**Stated exercise:** Figure out how many lines of the material below contain the word "picture". Answer with the number only.

**Supplied material:**
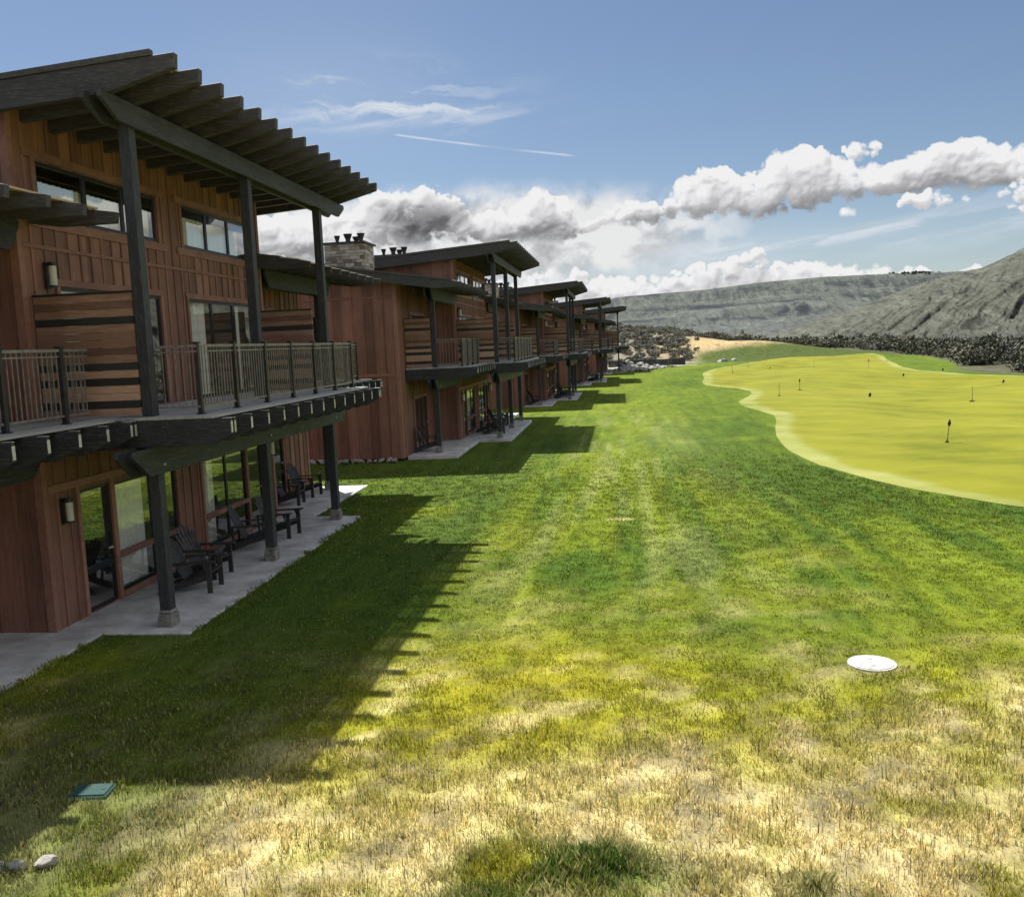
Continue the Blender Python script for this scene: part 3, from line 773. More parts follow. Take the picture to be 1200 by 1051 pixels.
while ns < 260 and tries < 6000:
    tries += 1
    y = rs.uniform(146,214); x = rs.uniform(-7, 19)
    if x > 12+ (y-150)*.06 + rs.uniform(-1.5,1.5): continue
    if y < 152 and rs.random() < .5: continue
    k = rs.randrange(6); s = rs.uniform(.6,1.35)
    c = place(sv[k], x, y, s, s*rs.uniform(.75,1.15), used_s[k]); used_s[k] = True; ns += 1
    tag(c, 'grey-green sagebrush bush on the stony slope behind the farthest lodge', 'bush', 'sagebrush on the slope')
# the scrub that carries on beyond the green as one mass
def scrub():
    rng = np.random.default_rng(77); Vs = []
    base = [shrub_geo(150, 1.0, 1.0, np.random.default_rng(200+q), .125) for q in range(8)]
    n = 0; tn = []
    while n < 7000:
        a = rng.uniform(-.06,.52); d = 76+640*rng.random()**1.55; x = d*math.sin(a); y = d*math.cos(a)
        if x-xedge(y) < 1.6 and y < 214: continue
        if y >= 212 and y < 222 and x < 8 and rng.random() < .3: continue
        if fbm(np.array([x/30]),np.array([y/30]),91,3)[0] < (.40 if d > 170 else .30): continue
        s = rng.uniform(.8,1.9)*(1+.5*(d > 260)*(rng.random() < .3)+ .4*(d>230)); h = s*rng.uniform(.8,1.3)
        V = base[rng.integers(8)]*np.array([s,s,h])
        t_ = rng.uniform(0,6.28); c_, s_ = math.cos(t_), math.sin(t_)
        X = V[...,0]*c_-V[...,1]*s_+x; Y = V[...,0]*s_+V[...,1]*c_+y
        Z = V[...,2]+float(H([x],[y])[0])-.1
        Vs.append(np.stack([X,Y,Z],-1)); n += 1; q_ = rng.uniform(.55,1.5); tn.append(np.tile(np.array([q_*rng.uniform(.9,1.15),q_,q_*rng.uniform(.75,1.05)]),(V.shape[0]*4,1)))
    V = np.concatenate(Vs)
    o = np_mesh('scrubland', V.reshape(-1,3), np.arange(len(V)*4).reshape(-1,4), leaf_mat('scrub_leaf',(.042,.047,.032),(.16,.165,.12),True), 4, np.concatenate(tn))
    tag(o, 'dark scrub running down into the valley beyond the putting green', 'scrub', kind='stuff')
scrub()

# ------------------------------------------------------------------ hills
def polar_hill(name, az, r, hfun, mat):
    A, R = np.meshgrid(az, r); a = A.ravel(); rr = R.ravel()
    x = rr*np.sin(a); y = rr*np.cos(a); z = hfun(a, rr, x, y)
    na, nr = len(az), len(r); ii = np.arange((nr-1)*(na-1)); s = (ii//(na-1))*na+ii % (na-1)
    o = np_mesh(name, np.stack([x,y,z],1), np.stack([s,s+1,s+na+1,s+na],1), mat, 4, None, True, 'structure'); return o
def hill_mat(name, c0, c1, rock, sc, str_, cliffs=()):
    m, t, b, out = new_mat(name); pos = geo(t).outputs['Position']
    n1 = t.noise(pos, .006*sc, 8, .62); n2 = t.noise(t.scalev(pos,(1,1,2.2)), .02*sc, 8, .72, dist=.6); n3 = t.noise(pos, .07*sc, 7, .75)
    nrm = t.n('ShaderNodeSeparateXYZ'); t.L.new(geo(t).outputs['Normal'], nrm.inputs[0])
    c = t.ramp(t.add(t.mul(n1,.6), t.mul(n3,.4)), [(.34,c0),(.66,c1)])
    rk = t.math('MULTIPLY', t.sstep(.52,.66,n2), t.sstep(.38,.6,n1), clamp=True)
    st = t.sstep(str_[0], str_[1], nrm.outputs[2])
    c = t.mix(t.math('MAXIMUM', t.mul(rk,.75), t.mul(t.sub(1.0, st), t.sstep(.40,.55,n2))), c, rock)
    mp = t.n('ShaderNodeMapping'); t.L.new(pos, mp.inputs[0]); mp.inputs['Rotation'].default_value = (0,0,math.radians(38)); mp.inputs['Scale'].default_value = (1,.14,.5)
    sk = t.noise(mp.outputs[0], .045*sc, 6, .7, dist=.8)
    c = t.mix(t.mul(t.sstep(.51,.63,sk),.68), c, rock); c = t.mix(t.mul(t.sstep(.46,.36,sk),.5), c, tuple(1.4*q for q in c1))
    if cliffs:
        pz = t.n('ShaderNodeSeparateXYZ'); t.L.new(pos, pz.inputs[0]); cn = t.noise(t.scalev(pos,(1,1,3)), .0032, 6, .6); cz = t.add(pz.outputs[2], t.mul(t.sub(t.noise(pos,.0015,3,.5),.5), 70.0))
        for z0, z1, th in cliffs:
            bnd = t.mul(t.mul(t.sstep(z0-7,z0+3,cz), t.sstep(z1+5,z1-4,cz)), t.sstep(th, th+.09, cn)); c = t.mix(t.mul(bnd,.85), c, rock)
    sp = t.sstep(.60,.72,n3); c = t.mix(t.mul(sp,.6), c, rock)
    t.L.new(c, b.inputs['Base Color']); b.inputs['Roughness'].default_value = .95; b.inputs['Specular IOR Level'].default_value = .1
    bump(t, b, t.add(n2, t.mul(n3,.5)), 0.85, 13/sc); return m
HR = [(-.6,-.035),(-0.0804,-0.0352),(0.0302,-0.0259),(0.1107,-0.018),(0.1543,-0.0067),(0.1884,0.0076),(0.2379,0.0215),(0.2855,0.0365),(0.316,0.0469),(0.353,0.0548),(0.3885,0.068),(0.4292,0.0771),(.6,.095),(.9,.08)]
HL = [(-1.2,.03),(-0.2072,0.0208),(-0.1149,0.026),(-0.0318,0.0342),(-0.0041,0.0437),(0.05,0.0464),(0.0944,0.0476),(0.155,0.0521),(0.2135,0.0537),(0.2698,0.0525),(0.3046,0.0518),(0.3531,0.0499),(.456,.0482),(1.2,.05)]
def ridged(x, y, seed, o=4):
    s = 0; a = 1; t = 0
    for k in range(o):
        s = s + a*(1-np.abs(2*vnoise(x*2**k+5*k, y*2**k, seed+k)-1)); t += a; a *= .5
    return s/t
def hR(a, r, x, y):
    e = np.interp(a, *zip(*HR)); top = e*2000+4.2
    t = np.clip((r-820)/1180, 0, 1); p = t**1.15
    z = -64+(top+64)*p
    wx = (fbm(x/260, y/260, 301, 3)-.5)
    g = .35*ridged(a*30-t*3.0+wx*1.6, t*2.0+wx, 310, 3)+.65*ridged(a*95-t*13+wx*4, t*3.0+wx*3, 315, 4)
    amp = np.clip((top+64)/200,0,1)
    z = z+(g-.62)*34*np.sin(np.clip(t,0,1)*PI*.93)**.8*amp + (fbm(x/70,y/70,320,5)-.5)*20*amp*(.35+t*.4)
    back = np.clip((r-2000)/700,0,1); return z-back*(25+40*back)
def hL(a, r, x, y):
    e = np.interp(a, *zip(*HL)); top = e*4600+4.2
    t = np.clip((r-2100)/2500,0,1)
    # benches of basalt: stepped slope
    wob = (fbm(x/900,y/900,401,4)-.5)
    tt = t+.25*wob*np.sin(t*PI)
    st = .36*S(.05,.42,tt)+.22*S(.48,.60,tt)+.16*S(.66,.76,tt)+.26*S(.86,.97,tt)
    z = -75+(top+75)*st
    g = ridged(x/420+wob, y/520, 410, 4)
    z = z+(g-.6)*46*np.sin(np.clip(t,0,1)*PI)+(fbm(x/160,y/160,420,5)-.5)*26*np.sin(np.clip(t,0,1)*PI*.97)
    return z-np.clip((r-4600)/800,0,1)*60
polar_hill('hillside', np.concatenate([np.linspace(-.6,-.05,30)[:-1],np.linspace(-.05,.5,520),np.linspace(.5,.9,60)[1:]]), np.concatenate([np.linspace(820,2000,210),np.linspace(2020,2700,20)]), hR,
           hill_mat('hillside_turf', (.068,.075,.060), (.138,.146,.116), (.028,.030,.032), 1.8, (.55,.78)))
polar_hill('hills', np.concatenate([np.linspace(-1.2,-.12,60)[:-1],np.linspace(-.12,.42,420),np.linspace(.42,1.2,60)[1:]]), np.concatenate([np.linspace(2100,4600,190),np.linspace(4640,5400,14)]), hL,
           hill_mat('far_hill_turf', (.078,.090,.084), (.138,.150,.134), (.036,.043,.053), .9, (.82,.94), ((188,214,.48),(120,136,.52),(62,74,.50),(20,30,.56))))
# small wood on the skyline of the far plateau
def skyline_wood():
    rng = np.random.default_rng(9); Vs = []
    for k in range(60):
        a = .296+rng.normal()*.010; r = 4540+rng.uniform(-60,60); x = r*math.sin(a); y = r*math.cos(a)
        z = float(hL(np.array([a]),np.array([r]),np.array([x]),np.array([y]))[0])
        Vs.append(shrub_geo(90, 1, 1.3, rng, .22)*np.array([7,7,rng.uniform(6,11)])+np.array([x,y,z-4]))
    V = np.concatenate(Vs); o = np_mesh('far_wood', V.reshape(-1,3), np.arange(len(V)*4).reshape(-1,4), leaf_mat('far_wood_leaf',(.03,.035,.03),(.06,.065,.055)), 4)
    tag(o, 'dark strip of trees on the skyline of the far plateau', 'wood', kind='stuff')
skyline_wood()
# ------------------------------------------------------------------ clouds: a picture of the sky dome computed here, by direction
T1 = [(-0.7,.07),(-0.4237,0.0768),(-0.1131,0.0668),(-0.0758,0.0813),(-0.0305,0.0738),(0.0147,0.0679),(0.0685,0.0774),(0.1124,0.0817),(0.1469,0.0893),(0.1721,0.0752),(0.2054,0.0781),(0.2379,0.0707),(0.2697,0.0625),(0.3159,0.0575),(0.3602,0.059),(0.423,0.0529),(.7,.06)]
T2 = [(-.7,.15),(-0.3766,0.1443),(-0.2723,0.1429),(-0.2534,0.1614),(-0.2082,0.1689),(-0.1771,0.1594),(-0.1605,0.1292),(-0.1096,0.1464),(-0.0863,0.161),(-0.0462,0.1434),(-0.0288,0.1233),(0.0168,0.1441),(0.0478,0.1379),(0.0703,0.1577),(0.0923,0.1687),(0.1393,0.1565),(0.1606,0.1778),(0.1978,0.1798),(0.2059,0.1628),(0.238,0.1652),(0.2695,0.1603),(0.2962,0.1714),(0.3149,0.1745),(0.3514,0.1721),(0.3868,0.1614),(0.4273,0.1594),(.7,.155)]
B2 = [(-.7,.10),(-0.3797,0.1017),(-0.275,0.0994),(-0.2564,0.1121),(-0.2112,0.1151),(-0.1793,0.1176),(-0.1614,0.1116),(-0.1111,0.1131),(-0.0882,0.1148),(-0.0474,0.1102),(-0.029,0.118),(0.0162,0.1208),(0.0474,0.1223),(0.0696,0.1278),(0.0915,0.1263),(0.1388,0.1212),(0.16,0.1229),(0.1975,0.1266),(0.2057,0.1275),(0.238,0.1328),(0.2695,0.1314),(0.2965,0.1319),(0.3153,0.1355),(0.352,0.133),(0.3874,0.1296),(0.4281,0.1247),(.7,.12)]
A0, A1, E0, E1 = -.70, .70, 0.0, .42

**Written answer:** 2